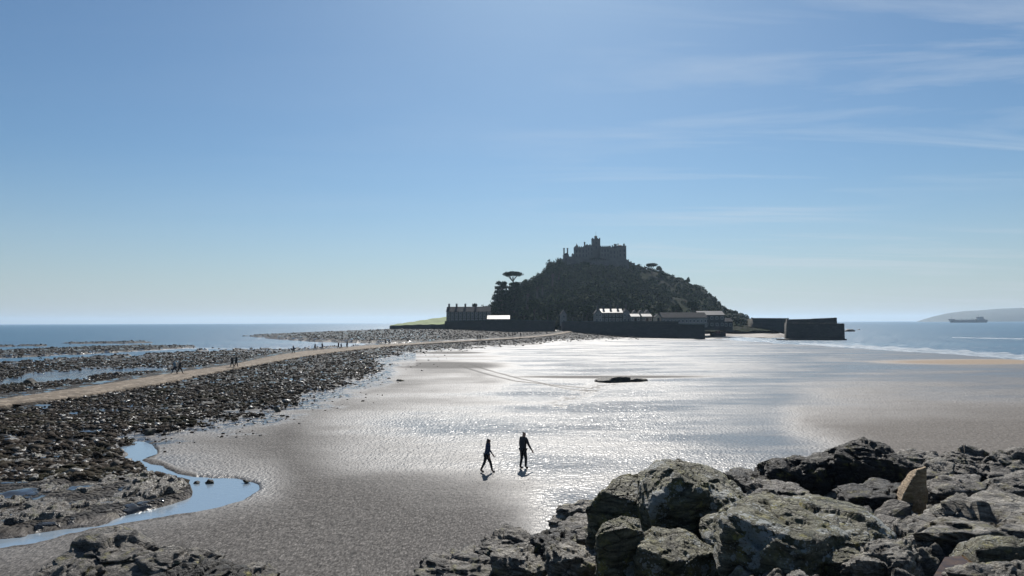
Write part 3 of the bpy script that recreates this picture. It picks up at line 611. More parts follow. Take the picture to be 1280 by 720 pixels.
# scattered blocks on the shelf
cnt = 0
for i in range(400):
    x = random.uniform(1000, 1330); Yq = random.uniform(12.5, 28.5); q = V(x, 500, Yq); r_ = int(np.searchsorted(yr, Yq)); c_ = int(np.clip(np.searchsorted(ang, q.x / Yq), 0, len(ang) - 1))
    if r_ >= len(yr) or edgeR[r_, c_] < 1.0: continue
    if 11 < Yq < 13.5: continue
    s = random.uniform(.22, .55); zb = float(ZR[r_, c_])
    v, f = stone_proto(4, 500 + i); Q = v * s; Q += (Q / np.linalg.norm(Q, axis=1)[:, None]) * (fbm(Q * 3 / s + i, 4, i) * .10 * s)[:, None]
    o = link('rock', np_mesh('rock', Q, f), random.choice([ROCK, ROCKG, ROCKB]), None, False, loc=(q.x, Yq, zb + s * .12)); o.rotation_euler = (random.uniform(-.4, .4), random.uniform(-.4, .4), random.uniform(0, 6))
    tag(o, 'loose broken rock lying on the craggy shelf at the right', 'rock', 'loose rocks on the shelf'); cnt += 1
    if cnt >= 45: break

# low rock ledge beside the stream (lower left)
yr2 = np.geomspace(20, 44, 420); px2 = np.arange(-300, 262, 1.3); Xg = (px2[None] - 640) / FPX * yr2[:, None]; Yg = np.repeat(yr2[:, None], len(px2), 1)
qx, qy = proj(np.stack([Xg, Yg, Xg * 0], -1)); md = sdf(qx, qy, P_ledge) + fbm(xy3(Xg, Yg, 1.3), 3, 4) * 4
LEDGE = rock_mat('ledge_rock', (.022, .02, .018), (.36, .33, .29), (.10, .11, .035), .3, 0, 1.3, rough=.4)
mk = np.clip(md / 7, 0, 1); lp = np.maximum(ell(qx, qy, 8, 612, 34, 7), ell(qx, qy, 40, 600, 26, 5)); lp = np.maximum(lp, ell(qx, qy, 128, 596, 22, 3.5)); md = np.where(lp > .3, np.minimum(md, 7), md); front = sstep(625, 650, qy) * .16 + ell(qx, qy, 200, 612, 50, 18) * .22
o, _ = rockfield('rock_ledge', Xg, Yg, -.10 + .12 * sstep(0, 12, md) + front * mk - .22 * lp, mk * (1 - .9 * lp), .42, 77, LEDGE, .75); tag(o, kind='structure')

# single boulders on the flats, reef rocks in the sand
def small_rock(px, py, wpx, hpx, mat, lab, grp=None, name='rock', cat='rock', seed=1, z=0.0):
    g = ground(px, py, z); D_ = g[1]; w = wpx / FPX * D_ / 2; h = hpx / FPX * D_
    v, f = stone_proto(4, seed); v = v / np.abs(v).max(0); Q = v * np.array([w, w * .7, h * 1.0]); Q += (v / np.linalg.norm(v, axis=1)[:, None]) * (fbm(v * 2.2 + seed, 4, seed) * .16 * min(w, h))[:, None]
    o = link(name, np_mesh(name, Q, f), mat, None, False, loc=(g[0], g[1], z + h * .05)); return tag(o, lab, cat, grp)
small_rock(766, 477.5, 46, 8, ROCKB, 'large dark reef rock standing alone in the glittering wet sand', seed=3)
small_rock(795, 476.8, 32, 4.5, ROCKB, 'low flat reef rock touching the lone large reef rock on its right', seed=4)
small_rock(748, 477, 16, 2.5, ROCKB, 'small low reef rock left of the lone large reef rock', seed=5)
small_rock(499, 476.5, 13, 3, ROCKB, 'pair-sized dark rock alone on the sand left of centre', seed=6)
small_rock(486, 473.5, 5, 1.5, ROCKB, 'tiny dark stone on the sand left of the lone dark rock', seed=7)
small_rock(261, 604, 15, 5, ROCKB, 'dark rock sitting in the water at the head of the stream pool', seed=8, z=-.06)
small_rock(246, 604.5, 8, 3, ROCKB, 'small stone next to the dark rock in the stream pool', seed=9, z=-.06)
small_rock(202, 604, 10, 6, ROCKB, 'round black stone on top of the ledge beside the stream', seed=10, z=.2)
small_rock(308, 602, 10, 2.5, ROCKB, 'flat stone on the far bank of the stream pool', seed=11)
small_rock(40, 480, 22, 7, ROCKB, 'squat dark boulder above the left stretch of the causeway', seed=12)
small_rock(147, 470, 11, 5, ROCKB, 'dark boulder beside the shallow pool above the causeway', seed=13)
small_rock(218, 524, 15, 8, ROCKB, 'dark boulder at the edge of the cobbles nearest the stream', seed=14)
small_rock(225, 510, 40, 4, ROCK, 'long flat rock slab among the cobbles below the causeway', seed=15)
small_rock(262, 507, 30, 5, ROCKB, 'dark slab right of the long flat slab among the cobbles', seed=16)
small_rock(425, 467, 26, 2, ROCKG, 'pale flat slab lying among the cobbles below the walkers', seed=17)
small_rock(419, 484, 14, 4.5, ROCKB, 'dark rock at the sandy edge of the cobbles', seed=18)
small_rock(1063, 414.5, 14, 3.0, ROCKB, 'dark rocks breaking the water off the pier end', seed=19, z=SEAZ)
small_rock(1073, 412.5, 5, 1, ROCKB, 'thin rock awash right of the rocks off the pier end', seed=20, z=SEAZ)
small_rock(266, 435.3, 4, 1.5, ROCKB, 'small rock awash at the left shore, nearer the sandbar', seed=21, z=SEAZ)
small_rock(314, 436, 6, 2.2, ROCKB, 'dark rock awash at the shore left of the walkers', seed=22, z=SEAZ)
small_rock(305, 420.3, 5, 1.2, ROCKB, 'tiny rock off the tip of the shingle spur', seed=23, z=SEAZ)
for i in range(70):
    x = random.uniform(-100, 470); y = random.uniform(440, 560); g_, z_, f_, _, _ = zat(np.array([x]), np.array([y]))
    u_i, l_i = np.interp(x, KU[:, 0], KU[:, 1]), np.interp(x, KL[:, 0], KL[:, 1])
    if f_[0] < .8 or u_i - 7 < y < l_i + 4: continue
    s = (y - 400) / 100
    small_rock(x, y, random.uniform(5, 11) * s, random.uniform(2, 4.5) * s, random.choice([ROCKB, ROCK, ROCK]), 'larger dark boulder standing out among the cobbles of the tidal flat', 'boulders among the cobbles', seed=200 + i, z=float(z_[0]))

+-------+

### Exercise
Up to and including the line containing "if cnt >= 45: break", repeat every line from the start of the data, but none of the pictures.

### Full solution
Write part 3 of the bpy script that recreates this picture. It picks up at line 611. More parts follow. Take the picture to be 1280 by 720 pixels.
# scattered blocks on the shelf
cnt = 0
for i in range(400):
    x = random.uniform(1000, 1330); Yq = random.uniform(12.5, 28.5); q = V(x, 500, Yq); r_ = int(np.searchsorted(yr, Yq)); c_ = int(np.clip(np.searchsorted(ang, q.x / Yq), 0, len(ang) - 1))
    if r_ >= len(yr) or edgeR[r_, c_] < 1.0: continue
    if 11 < Yq < 13.5: continue
    s = random.uniform(.22, .55); zb = float(ZR[r_, c_])
    v, f = stone_proto(4, 500 + i); Q = v * s; Q += (Q / np.linalg.norm(Q, axis=1)[:, None]) * (fbm(Q * 3 / s + i, 4, i) * .10 * s)[:, None]
    o = link('rock', np_mesh('rock', Q, f), random.choice([ROCK, ROCKG, ROCKB]), None, False, loc=(q.x, Yq, zb + s * .12)); o.rotation_euler = (random.uniform(-.4, .4), random.uniform(-.4, .4), random.uniform(0, 6))
    tag(o, 'loose broken rock lying on the craggy shelf at the right', 'rock', 'loose rocks on the shelf'); cnt += 1
    if cnt >= 45: break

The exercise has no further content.